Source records
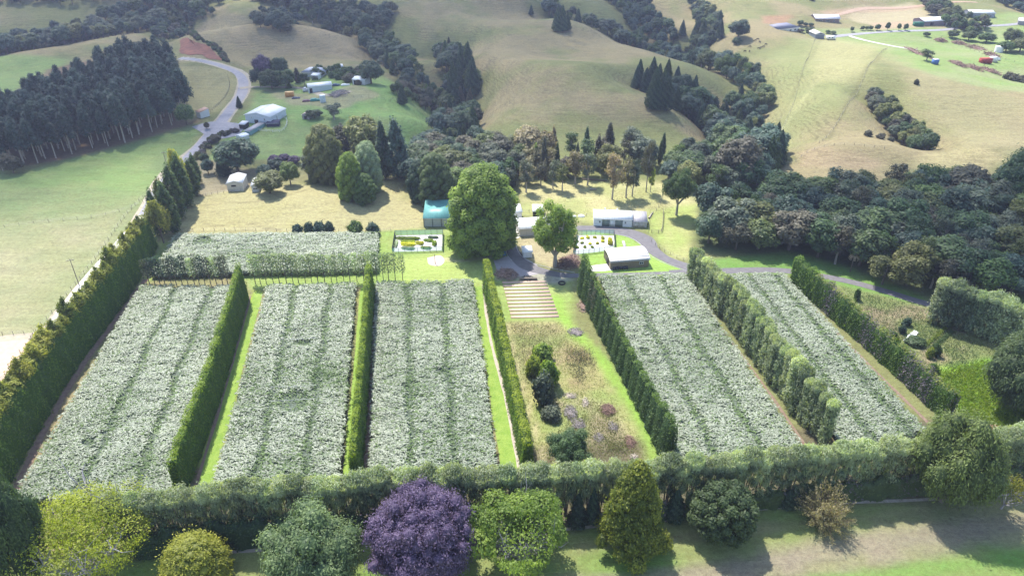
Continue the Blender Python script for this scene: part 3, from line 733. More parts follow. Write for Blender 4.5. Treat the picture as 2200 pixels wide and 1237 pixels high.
# ------------------------------------------------------------------ shelter hedges
def hedge(name, label, base_px, heights, width, leaf_keys, leaf=.2, dens=9, rough=.12, lobe=None, seed=0, zones=None, topfuzz=.3, parts=None, core_leaf=None, taper=.75, group=None, flare=0.0, along=None, asp=.5):
    """a hedge along a base line; zones: function(s, zf, rng) -> material index"""
    rng = np.random.RandomState(seed)
    P = np.array([ground(a, b)[:2] for a, b in base_px]); P = catmull(P, 8)
    L = np.concatenate([[0], np.cumsum(np.hypot(*np.diff(P, axis=0).T))]); T = L[-1]
    d = np.gradient(P, axis=0); d = unit(d); nr = np.stack([-d[:, 1], d[:, 0]], 1)
    hgt = np.interp(L / T, np.linspace(0, 1, len(heights)), heights)
    ph = rng.rand(8) * 6.28
    def wmod(s, z, side):
        w = 1 + rough * (np.sin(s * 1.1 + z * .5 + ph[0] + side) + .7 * np.sin(s * 2.7 - z * .9 + ph[1] + 2 * side) + .5 * np.sin(s * .37 + ph[2]))
        if lobe: w = w * (1 - lobe[1] * (1 - np.abs(np.sin(math.pi * s / lobe[0] + .6 * np.sin(s * .13 + ph[3])))) ** 1.5)
        return w
    def hmod(s):
        h = 1 + .35 * rough * (np.sin(s * .8 + ph[4]) + .6 * np.sin(s * 2.1 + ph[5]))
        if lobe: h = h * (1 - lobe[2] * (1 - np.abs(np.sin(math.pi * s / lobe[0] + .6 * np.sin(s * .13 + ph[3])))) ** 1.5)
        return h
    def surf(s, u):
        """u in 0..1 around the section: side, top, side"""
        H = np.interp(s, L, hgt) * hmod(s)
        px = np.interp(s, L, P[:, 0]); py = np.interp(s, L, P[:, 1]); nx_ = np.interp(s, L, nr[:, 0]); ny_ = np.interp(s, L, nr[:, 1])
        f = np.clip(np.where(u < .42, u / .42, np.where(u > .58, (1 - u) / .42, 1)), 0, 1)
        z = H * f; tt = (u - .5) / .08
        z = z + np.where((u >= .42) & (u <= .58), .12 * width * (1 - tt ** 2), 0)
        tap = 1 - (1 - taper) * f + flare * np.sin(math.pi * f)
        o = np.where(u < .42, 1.0, np.where(u > .58, -1.0, -tt)) * width / 2 * tap
        o = o * wmod(s, z, np.sign(.5 - u) * .7)
        x = px + nx_ * o; y = py + ny_ * o
        nrm = np.where((u < .42)[..., None], np.stack([nx_, ny_, .12 + 0 * nx_], -1), np.where((u > .58)[..., None], np.stack([-nx_, -ny_, .12 + 0 * nx_], -1), np.stack([nx_ * -tt * .7, ny_ * -tt * .7, 1 + 0 * nx_], -1)))
        return x, y, z, nrm, f
    zb = float(height(P[:, 0], P[:, 1]).mean())
    area = T * (2 * np.mean(hgt) + width); n = int(area * dens)
    s = rng.rand(n) * T; u = rng.rand(n)
    frac_top = width / (2 * np.mean(hgt) + width) * 1.8
    tp = rng.rand(n) < frac_top; u = np.where(tp, .42 + .16 * rng.rand(n), np.where(rng.rand(n) < .5, .42 * rng.rand(n), 1 - .42 * rng.rand(n)))
    x, y, z, nm, f = surf(s, u)
    C = np.stack([x, y, z], 1) + nm * (rng.randn(n, 1) * .12 * min(1, width / 2)); C[:, 2] += np.where(tp, np.abs(rng.randn(n)) * topfuzz, 0)
    ne = int(width * np.mean(hgt) * dens * 1.2)
    for e in (0, T):
        uu = rng.rand(ne); zz = rng.rand(ne); H = np.interp(e, L, hgt); i = 0 if e == 0 else -1
        C2 = np.stack([P[i, 0] + nr[i, 0] * (uu - .5) * width * (1 - (1 - taper) * zz), P[i, 1] + nr[i, 1] * (uu - .5) * width * (1 - (1 - taper) * zz), zz * H], 1)
        sg = -1 if e == 0 else 1
        dirn = np.array([d[i, 0] * sg, d[i, 1] * sg, .1])
        C2 += dirn * (.35 * (1 - (2 * uu - 1) ** 2))[:, None] * width / 2
        C = np.vstack([C, C2]); nm = np.vstack([nm, np.tile(dirn, (ne, 1))]); s = np.concatenate([s, np.full(ne, e)]); f = np.concatenate([f, zz]); tp = np.concatenate([tp, np.zeros(ne, bool)])
    cl = .5 + .5 * np.sin(s * 1.1 + ph[0]) * np.sin(s * .45 + f * 3 + ph[6])
    v = np.clip(.45 * cl + .55 * rng.rand(len(C)), 0, 1)
    al = None if along is None else np.tile(np.array(along, float), (len(C), 1))
    Q = leaf_quads(C, nm + np.array([0, 0, .3]), leaf, rng, .5, asp, al)
    mi = np.zeros(len(C), int) if zones is None else zones(s / T, f, tp, rng)
    g = Geo()
    for k in np.unique(mi): g.quads(Q[mi == k], v[mi == k], int(k))
    # dense inner body
    ms = max(6, int(T / .9)); uu = np.array([0, .14, .28, .40, .5, .60, .72, .86, 1.0])
    S, U = np.meshgrid(np.linspace(.15, T - .15, ms), uu, indexing='ij')
    X, Y, Z, nn, ff = surf(S, U); cx = np.interp(S, L, P[:, 0]); cy = np.interp(S, L, P[:, 1])
    X = cx + (X - cx) * .86; Y = cy + (Y - cy) * .86; Z = Z * .96
    k = len(uu); i = (np.arange(ms - 1)[:, None] * k + np.arange(k - 1)[None]).ravel()
    g.add(np.stack([X, Y, Z], -1).reshape(-1, 3), Q=np.stack([i, i + 1, i + k + 1, i + k], 1), v=.12, m=0)
    for e in (0, (ms - 1) * k): g.add(np.stack([X, Y, Z], -1).reshape(-1, 3)[e:e + k], T=[(0, j, j + 1) for j in range(1, k - 1)], v=.12)
    V = None
    root = None
    for a in range(len(g.V)): g.V[a] = g.V[a] + np.array([0, 0, zb]) - np.array([P[0, 0], P[0, 1], zb])
    if parts: root = empty(name, (P[0, 0], P[0, 1], zb), 0, label, 'hedge', group); o = g.obj(parts, [LM[q] for q in leaf_keys], root)
    else: o = g.obj(name, [LM[q] for q in leaf_keys], loc=(P[0, 0], P[0, 1], zb)); tag(o, label, 'hedge', group); root = o
    return root, P, L, hgt
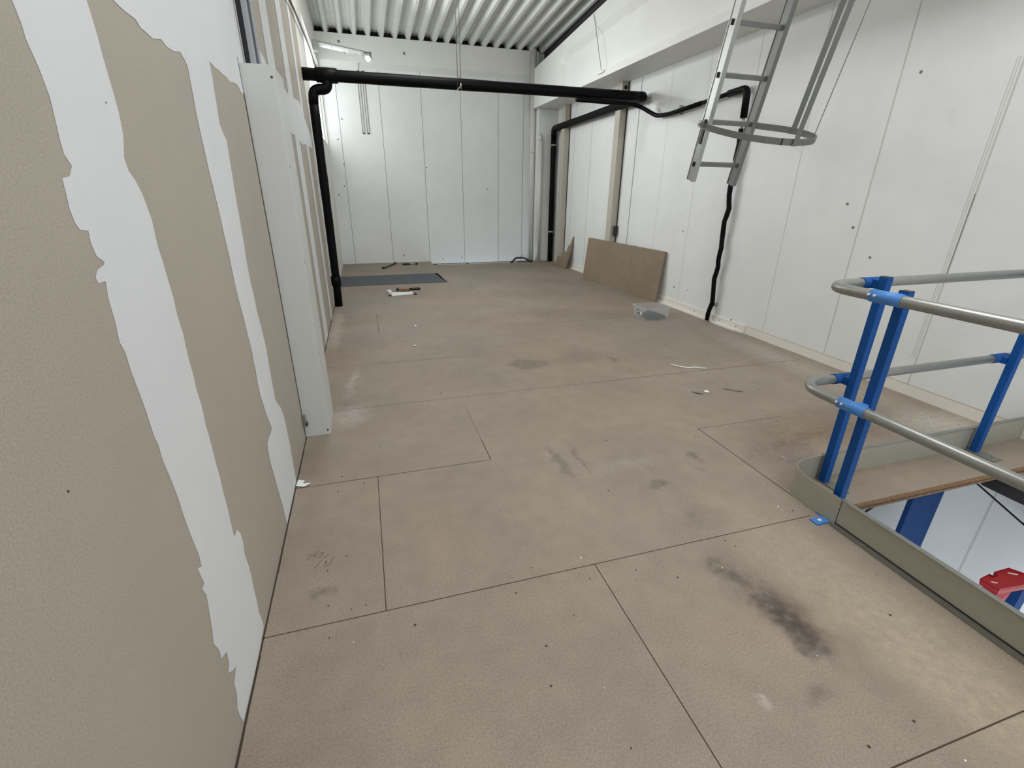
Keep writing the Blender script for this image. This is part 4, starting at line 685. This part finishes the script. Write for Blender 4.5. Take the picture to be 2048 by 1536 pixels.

- Aim
Your task is to repeat the material above exactly, without its pictures.

- Solution to this task
Continue the Blender Python script for this scene: part 3, from line 733. More parts follow. Write for Blender 4.5. Treat the picture as 2200 pixels wide and 1237 pixels high.
# ------------------------------------------------------------------ shelter hedges
def hedge(name, label, base_px, heights, width, leaf_keys, leaf=.2, dens=9, rough=.12, lobe=None, seed=0, zones=None, topfuzz=.3, parts=None, core_leaf=None, taper=.75, group=None, flare=0.0, along=None, asp=.5):
    """a hedge along a base line; zones: function(s, zf, rng) -> material index"""
    rng = np.random.RandomState(seed)
    P = np.array([ground(a, b)[:2] for a, b in base_px]); P = catmull(P, 8)
    L = np.concatenate([[0], np.cumsum(np.hypot(*np.diff(P, axis=0).T))]); T = L[-1]
    d = np.gradient(P, axis=0); d = unit(d); nr = np.stack([-d[:, 1], d[:, 0]], 1)
    hgt = np.interp(L / T, np.linspace(0, 1, len(heights)), heights)
    ph = rng.rand(8) * 6.28
    def wmod(s, z, side):
        w = 1 + rough * (np.sin(s * 1.1 + z * .5 + ph[0] + side) + .7 * np.sin(s * 2.7 - z * .9 + ph[1] + 2 * side) + .5 * np.sin(s * .37 + ph[2]))
        if lobe: w = w * (1 - lobe[1] * (1 - np.abs(np.sin(math.pi * s / lobe[0] + .6 * np.sin(s * .13 + ph[3])))) ** 1.5)
        return w
    def hmod(s):
        h = 1 + .35 * rough * (np.sin(s * .8 + ph[4]) + .6 * np.sin(s * 2.1 + ph[5]))
        if lobe: h = h * (1 - lobe[2] * (1 - np.abs(np.sin(math.pi * s / lobe[0] + .6 * np.sin(s * .13 + ph[3])))) ** 1.5)
        return h
    def surf(s, u):
        """u in 0..1 around the section: side, top, side"""
        H = np.interp(s, L, hgt) * hmod(s)
        px = np.interp(s, L, P[:, 0]); py = np.interp(s, L, P[:, 1]); nx_ = np.interp(s, L, nr[:, 0]); ny_ = np.interp(s, L, nr[:, 1])
        f = np.clip(np.where(u < .42, u / .42, np.where(u > .58, (1 - u) / .42, 1)), 0, 1)
        z = H * f; tt = (u - .5) / .08
        z = z + np.where((u >= .42) & (u <= .58), .12 * width * (1 - tt ** 2), 0)
        tap = 1 - (1 - taper) * f + flare * np.sin(math.pi * f)
        o = np.where(u < .42, 1.0, np.where(u > .58, -1.0, -tt)) * width / 2 * tap
        o = o * wmod(s, z, np.sign(.5 - u) * .7)
        x = px + nx_ * o; y = py + ny_ * o
        nrm = np.where((u < .42)[..., None], np.stack([nx_, ny_, .12 + 0 * nx_], -1), np.where((u > .58)[..., None], np.stack([-nx_, -ny_, .12 + 0 * nx_], -1), np.stack([nx_ * -tt * .7, ny_ * -tt * .7, 1 + 0 * nx_], -1)))
        return x, y, z, nrm, f
    zb = float(height(P[:, 0], P[:, 1]).mean())
    area = T * (2 * np.mean(hgt) + width); n = int(area * dens)
    s = rng.rand(n) * T; u = rng.rand(n)
    frac_top = width / (2 * np.mean(hgt) + width) * 1.8
    tp = rng.rand(n) < frac_top; u = np.where(tp, .42 + .16 * rng.rand(n), np.where(rng.rand(n) < .5, .42 * rng.rand(n), 1 - .42 * rng.rand(n)))
    x, y, z, nm, f = surf(s, u)
    C = np.stack([x, y, z], 1) + nm * (rng.randn(n, 1) * .12 * min(1, width / 2)); C[:, 2] += np.where(tp, np.abs(rng.randn(n)) * topfuzz, 0)
    ne = int(width * np.mean(hgt) * dens * 1.2)
    for e in (0, T):
        uu = rng.rand(ne); zz = rng.rand(ne); H = np.interp(e, L, hgt); i = 0 if e == 0 else -1
        C2 = np.stack([P[i, 0] + nr[i, 0] * (uu - .5) * width * (1 - (1 - taper) * zz), P[i, 1] + nr[i, 1] * (uu - .5) * width * (1 - (1 - taper) * zz), zz * H], 1)
        sg = -1 if e == 0 else 1
        dirn = np.array([d[i, 0] * sg, d[i, 1] * sg, .1])
        C2 += dirn * (.35 * (1 - (2 * uu - 1) ** 2))[:, None] * width / 2
        C = np.vstack([C, C2]); nm = np.vstack([nm, np.tile(dirn, (ne, 1))]); s = np.concatenate([s, np.full(ne, e)]); f = np.concatenate([f, zz]); tp = np.concatenate([tp, np.zeros(ne, bool)])
    cl = .5 + .5 * np.sin(s * 1.1 + ph[0]) * np.sin(s * .45 + f * 3 + ph[6])
    v = np.clip(.45 * cl + .55 * rng.rand(len(C)), 0, 1)
    al = None if along is None else np.tile(np.array(along, float), (len(C), 1))
    Q = leaf_quads(C, nm + np.array([0, 0, .3]), leaf, rng, .5, asp, al)
    mi = np.zeros(len(C), int) if zones is None else zones(s / T, f, tp, rng)
    g = Geo()
    for k in np.unique(mi): g.quads(Q[mi == k], v[mi == k], int(k))
    # dense inner body
    ms = max(6, int(T / .9)); uu = np.array([0, .14, .28, .40, .5, .60, .72, .86, 1.0])
    S, U = np.meshgrid(np.linspace(.15, T - .15, ms), uu, indexing='ij')
    X, Y, Z, nn, ff = surf(S, U); cx = np.interp(S, L, P[:, 0]); cy = np.interp(S, L, P[:, 1])
    X = cx + (X - cx) * .86; Y = cy + (Y - cy) * .86; Z = Z * .96
    k = len(uu); i = (np.arange(ms - 1)[:, None] * k + np.arange(k - 1)[None]).ravel()
    g.add(np.stack([X, Y, Z], -1).reshape(-1, 3), Q=np.stack([i, i + 1, i + k + 1, i + k], 1), v=.12, m=0)
    for e in (0, (ms - 1) * k): g.add(np.stack([X, Y, Z], -1).reshape(-1, 3)[e:e + k], T=[(0, j, j + 1) for j in range(1, k - 1)], v=.12)
    V = None
    root = None
    for a in range(len(g.V)): g.V[a] = g.V[a] + np.array([0, 0, zb]) - np.array([P[0, 0], P[0, 1], zb])
    if parts: root = empty(name, (P[0, 0], P[0, 1], zb), 0, label, 'hedge', group); o = g.obj(parts, [LM[q] for q in leaf_keys], root)
    else: o = g.obj(name, [LM[q] for q in leaf_keys], loc=(P[0, 0], P[0, 1], zb)); tag(o, label, 'hedge', group); root = o
    return root, P, L, hgt
Keep writing the Blender script for this image. This is part 4, starting at line 685. This part finishes the script. Write for Blender 4.5. Take the picture to be 2048 by 1536 pixels.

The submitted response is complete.